Line Communication Inverters : In case of AC circuit, AC line voltage is available across the devices. When the current in the SCR goes through a natural zero, the device is turn-off.
Forced Commutated Inverters : In case of DC circuits, since the supply voltage does not go through the zero point, some external source is required to commutate the device.
These Inverters are further classified as :
a) Auxiliary Commutated Inverters
b) Complimentary Commutated Inverters
b) Classifications According to the Connections:
According to the connections of the Thyristors and commutating components, the Inverters can be classified mainly three groups.
1) Series Inverters
2) Parallel Inverters
3) Bridge Inverters: Bridge Inverters are further classified as
i) Half Bridge
ii) Full Bridge
ADVANTAGES
Pulse Width Modulated (PWM):
i) A wider speed range is possible.
ii) Can be used with more than one motor.
iii) Input power factor is good at all frequencies.
iv) Diode input stage allow ride through on input power interruption.
2. Current Source Inverter:
i) Capable of regeneration back to the AC line because DC link polarity can be reversed.
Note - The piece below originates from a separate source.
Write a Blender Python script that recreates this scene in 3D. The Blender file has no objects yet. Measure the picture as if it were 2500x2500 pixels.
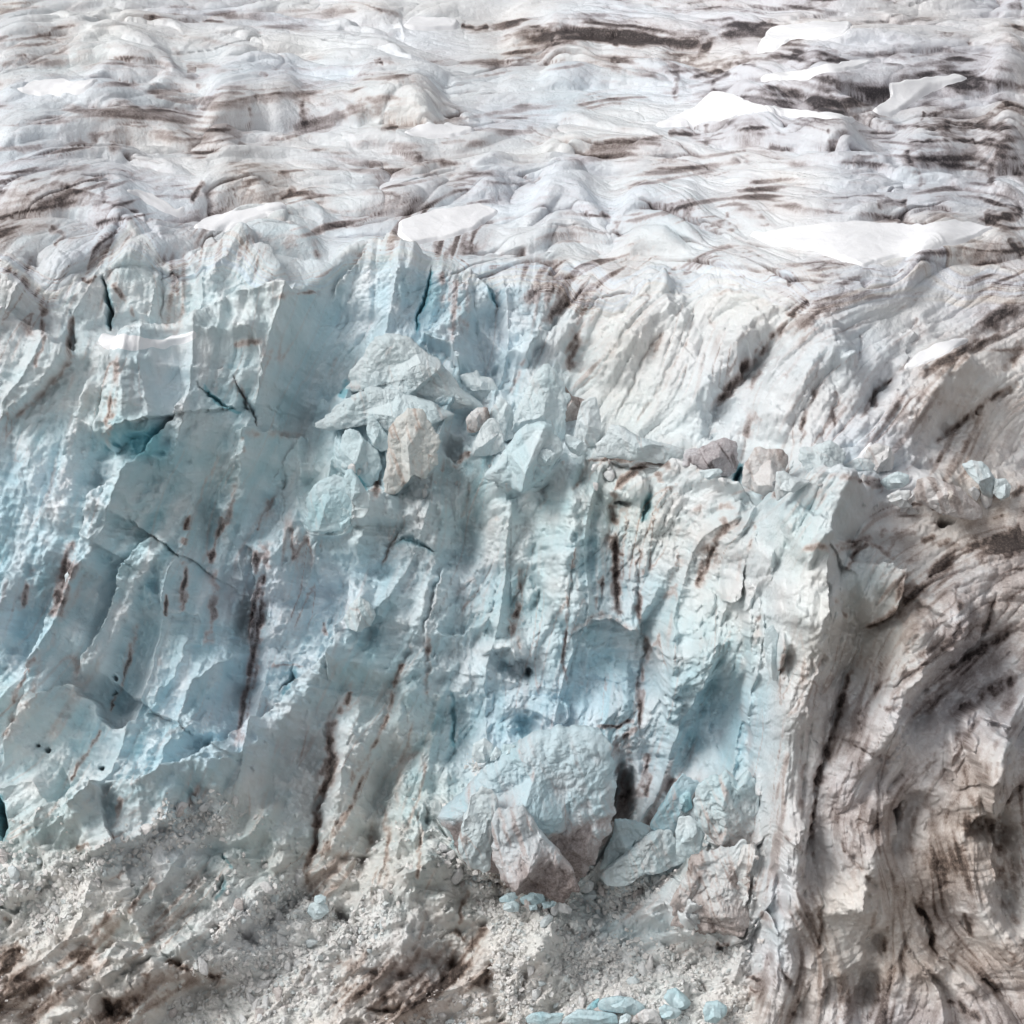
import bpy, bmesh, math, random
import numpy as np
from mathutils import Vector
Q = 1.0                                   # mesh density
random.seed(7); rng = np.random.default_rng(11)
C = bpy.context.scene.collection
sc = bpy.context.scene
R = math.radians
f4 = np.float32

# ------------------------------------------------------------------ camera, sky, sun, exposure
PITCH = R(17.0); FOV = R(18.92); TH = math.tan(FOV / 2)
CAMZ = 120.0
cam = bpy.data.cameras.new('camera'); cam.angle = FOV; cam.clip_start = 1; cam.clip_end = 20000
co = bpy.data.objects.new('camera', cam); C.objects.link(co)
co.location = (0, 0, CAMZ); co.rotation_euler = (R(90) - PITCH, 0, 0)
sc.camera = co

SUN_EL, SUN_AZ = R(44), R(-122)            # azimuth measured from +Y towards +X
w = bpy.data.worlds.new("World"); sc.world = w; w.use_nodes = True
nt = w.node_tree; bg = nt.nodes['Background']
sky = nt.nodes.new('ShaderNodeTexSky'); sky.sky_type = 'NISHITA'; sky.sun_disc = False
sky.sun_elevation = SUN_EL; sky.sun_rotation = SUN_AZ
sky.air_density = 1.0; sky.dust_density = 4.0
hs = nt.nodes.new('ShaderNodeHueSaturation'); hs.inputs['Saturation'].default_value = 0.14   # cloud veil
nt.links.new(sky.outputs[0], hs.inputs['Color'])
wtc = nt.nodes.new('ShaderNodeTexCoord'); wsx = nt.nodes.new('ShaderNodeSeparateXYZ'); nt.links.new(wtc.outputs['Generated'], wsx.inputs[0])
wmr = nt.nodes.new('ShaderNodeMapRange'); wmr.inputs[1].default_value = -.05; wmr.inputs[2].default_value = 1.0; wmr.inputs[3].default_value = .80; wmr.inputs[4].default_value = 1.08
nt.links.new(wsx.outputs[2], wmr.inputs[0])                                                  # overcast: brighter overhead than at the horizon
wmx = nt.nodes.new('ShaderNodeVectorMath'); wmx.operation = 'SCALE'; nt.links.new(hs.outputs[0], wmx.inputs[0]); nt.links.new(wmr.outputs[0], wmx.inputs['Scale'])
nt.links.new(wmx.outputs[0], bg.inputs[0])
bg.inputs[1].default_value = 0.125
sl = bpy.data.lights.new('sun', 'SUN'); sl.energy = 1.1; sl.angle = R(24); sl.color = (1, .97, .93)
so = bpy.data.objects.new('sun', sl); C.objects.link(so)
sd = Vector((math.sin(SUN_AZ) * math.cos(SUN_EL), math.cos(SUN_AZ) * math.cos(SUN_EL), math.sin(SUN_EL)))
so.rotation_euler = (-sd).to_track_quat('-Z', 'Y').to_euler(); so.location = (-60, 200, 200)
sc.view_settings.view_transform = 'Standard'; sc.view_settings.look = 'None'
sc.view_settings.exposure = 0.22; sc.view_settings.gamma = 1; sc.view_settings.use_curve_mapping = False
sc.cycles.max_bounces = 8; sc.cycles.diffuse_bounces = 5

# ------------------------------------------------------------------ small numeric helpers
TAB = rng.random((256, 256)).astype(f4) * 2 - 1
def vn(x, y, seed=0):
    x = x + seed * 17.3; y = y + seed * 9.7
    xi = np.floor(x); yi = np.floor(y); fx = (x - xi).astype(f4); fy = (y - yi).astype(f4)
    xi = xi.astype(np.int32) & 255; yi = yi.astype(np.int32) & 255; x1 = (xi + 1) & 255; y1 = (yi + 1) & 255
    fx = fx * fx * fx * (fx * (fx * 6 - 15) + 10); fy = fy * fy * fy * (fy * (fy * 6 - 15) + 10)
    a = TAB[yi, xi]; b = TAB[yi, x1]; c = TAB[y1, xi]; d = TAB[y1, x1]
    a = a + (b - a) * fx; c = c + (d - c) * fx
    return a + (c - a) * fy
def fbm(x, y, n=4, seed=0, g=.5):
    s = 0; a = 1; t = 0
    for i in range(n):
        s = s + a * vn(x, y, seed + i * 3); t += a; a *= g; x, y = 2.03 * (x * .8 - y * .6), 2.03 * (x * .6 + y * .8)
    return s / t
def billow(x, y, n=3, seed=0, g=.5):
    s = 0; a = 1; t = 0
    for i in range(n):
        s = s + a * np.sqrt(np.abs(vn(x, y, seed + i * 3)) + .0008); t += a; a *= g; x, y = 2.03 * (x * .8 - y * .6), 2.03 * (x * .6 + y * .8)
    return s / t
JX = rng.random((256, 256)).astype(f4); JY = rng.random((256, 256)).astype(f4)
def worley(x, y, seed=0):                 # F1 distance
    x = x + seed * 13.1; y = y + seed * 5.3
    xi = np.floor(x).astype(np.int32); yi = np.floor(y).astype(np.int32)
    best = np.full(x.shape, 9, f4)
    for dx in (-1, 0, 1):
        for dy in (-1, 0, 1):
            ax = xi + dx; ay = yi + dy; a = ax & 255; b = ay & 255
            d = (ax + JX[b, a] - x) ** 2 + (ay + JY[b, a] - y) ** 2
            best = np.minimum(best, d)
    return np.sqrt(best)
def worley2(x, y, seed=0):                # F2-F1 and a random value per cell
    x = x + seed * 13.1; y = y + seed * 5.3
    xi = np.floor(x).astype(np.int32); yi = np.floor(y).astype(np.int32)
    f1 = np.full(x.shape, 9, f4); f2 = f1.copy(); idv = np.zeros(x.shape, f4); tx = idv.copy(); ty = idv.copy()
    for dx in (-1, 0, 1):
        for dy in (-1, 0, 1):
            ax = xi + dx; ay = yi + dy; a = ax & 255; b = ay & 255
            ex = x - ax - JX[b, a]; ey = y - ay - JY[b, a]; d = ex * ex + ey * ey
            m = d < f1; f2 = np.where(m, f1, np.minimum(f2, d)); f1 = np.where(m, d, f1); r = TAB[b, a]; q = TAB[a, b]
            idv = np.where(m, r + ex * q * 1.4 + ey * (q * r * 2.5 + .5), idv)
    return np.sqrt(f2) - np.sqrt(f1), idv
def ss(a, b, x):
    t = np.clip((x - a) / (b - a), 0, 1); return t * t * (3 - 2 * t)
def blur(a, r):
    r = max(1, int(r)); k = 2 * r + 1
    for _ in range(2):
        for ax in (0, 1):
            p = np.pad(a, [(r + 1, r) if i == ax else (0, 0) for i in (0, 1)], mode='edge').cumsum(axis=ax, dtype=np.float64)
            a = ((p[k:] - p[:-k]) if ax == 0 else (p[:, k:] - p[:, :-k])) / k
    return a.astype(f4)
def bil(m, x, y):                         # bilinear lookup, index coordinates
    h, w_ = m.shape; x = np.clip(x, 0, w_ - 1.001); y = np.clip(y, 0, h - 1.001)
    xi = x.astype(np.int32); yi = y.astype(np.int32); fx = (x - xi).astype(f4); fy = (y - yi).astype(f4)
    a = m[yi, xi] * (1 - fx) + m[yi, xi + 1] * fx
    return a * (1 - fy) + (m[yi + 1, xi] * (1 - fx) + m[yi + 1, xi + 1] * fx) * fy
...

ii) Large DC link filter Inductor and regulated power supply act as a current limiter, making it easier to apply protective fuses.
iii) Ability to ride through power link interruption.
iv) The converter grade thyristors are sufficient.
v) Current Source Inverter does not generate radio frequency interface.
APPLICATIONS
Variable speed AC motor drives.
Induction heating.
Aircraft power supplies.
Uninterruptible power supplies (PUS).
High voltage DC transmission lines.
Battery-vehicle drives.
Regulated voltage and frequency power supplies, etc.